Some of those changes are structural. Most modern big-budget albums, including Sweetener, are front-loaded or fat in the middle before tapering off. But Thank U, Next starts quietly, with a trio of ballads, and ends with thunderstorms: “Thank U, Next” and “7 Rings,” steroidal streaming hits, plus “Break up With Your Girlfriend, I’m Bored,” which is both mischievous and hammering. Grande has never constructed an album like this before.
Structural idiosyncrasies extend to individual tracks as well. Roberts, who co-wrote “Imagine” and “In My Head” and played instruments, including Alicia Keys’ Fender Rhodes, on “Fake Smile,” expressed surprise that Grande decided to record “Imagine. “It’s in triple meter — you don’t get a lot of those records anymore, especially for a pop singer,” he explains.
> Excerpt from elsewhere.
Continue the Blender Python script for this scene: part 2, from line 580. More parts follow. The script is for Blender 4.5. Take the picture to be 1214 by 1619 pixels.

But Grande made a 6/8 track the first thing you hear on Thank U, Next. “The ‘In My Head’ record, if you put it on, the first thing you hear [a recorded voicemail and a vicious rap beat with a distended bass line], I would never think, ‘this is an Ariana record,'” Roberts continues. “Even on ‘Imagine,’ when she’s singing the whistle tones on the end — she’s growing.”
Then there’s “NASA:” When it comes to capturing relationships, pop tends to sort them into the good vs. the bad, but this track captures a hyper-specific romantic middle zone, using the silly (space-exploration metaphors) to convey the serious (please-don’t-come-over-tonight-but-I-still-like-you). Monét, who started writing the melodies for “NASA” with Tayla Parx, explains the mindset: “We’re not ending this, and you didn’t do anything wrong, it’s just that there is a specific bubble that I’d like to maintain tonight or today on my own. It’s just saying something different, something women need to hear.”
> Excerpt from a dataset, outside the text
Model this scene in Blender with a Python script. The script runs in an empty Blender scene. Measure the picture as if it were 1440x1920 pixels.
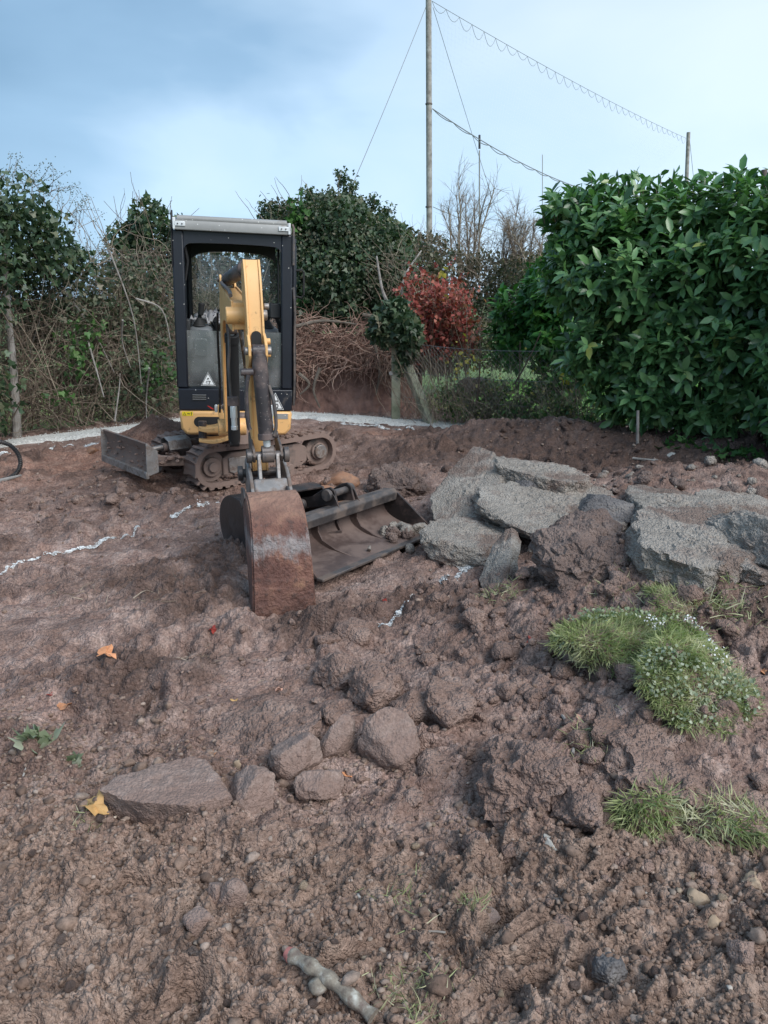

Thank U, Next is also the rare Event Album to be made by a lot of women. Nine of the album’s 12 songs have two or more female writers, which is a first on a Grande project. (Technically another track, “Break up With Your Girlfriend, I’m Bored,” has two female writers too, but Kandi Buruss is credited because she co-wrote the old ‘NSync track Grande samples.) For comparison’s sake, less than a quarter of the 36 writers up for a Record of the Year Grammy on Sunday are women.
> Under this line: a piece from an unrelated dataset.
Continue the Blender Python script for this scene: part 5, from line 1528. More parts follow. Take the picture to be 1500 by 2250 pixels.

“A lot of [Grande’s] songs have been male-driven [in terms of her co-writers], but a lot of these songs really have the female perspective — that’s notable,” says Denisia Andrews, a member of the writer-producer duo Nova Wav with Brittany “Chi” Coney. “Chi and I produce, and we were able to add production on the record we worked on [‘In My Head’] as well.”
The close connections between Grande and many of her collaborators — she’s worked with Monét, for example, on every one of her albums — also served as a shield when the circumstances preceding Thank U, Next threatened to become overwhelming. The song “Ghostin” is about being with one partner while still torn over another; the internet was quick to map these characters onto Grande’s recent biography, linking them to Miller and another ex, Pete Davidson. “That [topic] took a lot to just touch on,” Monét says. “It’s a very sensitive subject. You’re trying to be respectful of both parties with the lyrics. It’s a fine line, especially with things being really recent and emotions flying. When [Grande] wanted to pause, she paused. When she wanted to come and turn up, or just talk, we talked.”
When they worked, they worked swiftly — many of the songs on Thank U, Next came in a flurry. “In My Head” took just 12 hours from start to finish, according to Andrews and Coney. With “7 Rings,” “as soon as we decided we were gonna use that melody [“My Favorite Things” from The Sound of Music], words started to fall into place,” says Vitia. “It all happened so fast.” And “NASA” was written that same day.
Now that the album is out, Monét is already planning her next trip to Disneyland. It’s only been a few weeks since her last visit with Grande, but now she has a new goal. “I would really love to hear [‘NASA’ while] on [the ride] Space Mountain,” Monét says. “I’m just gonna have to go in there with headphones.”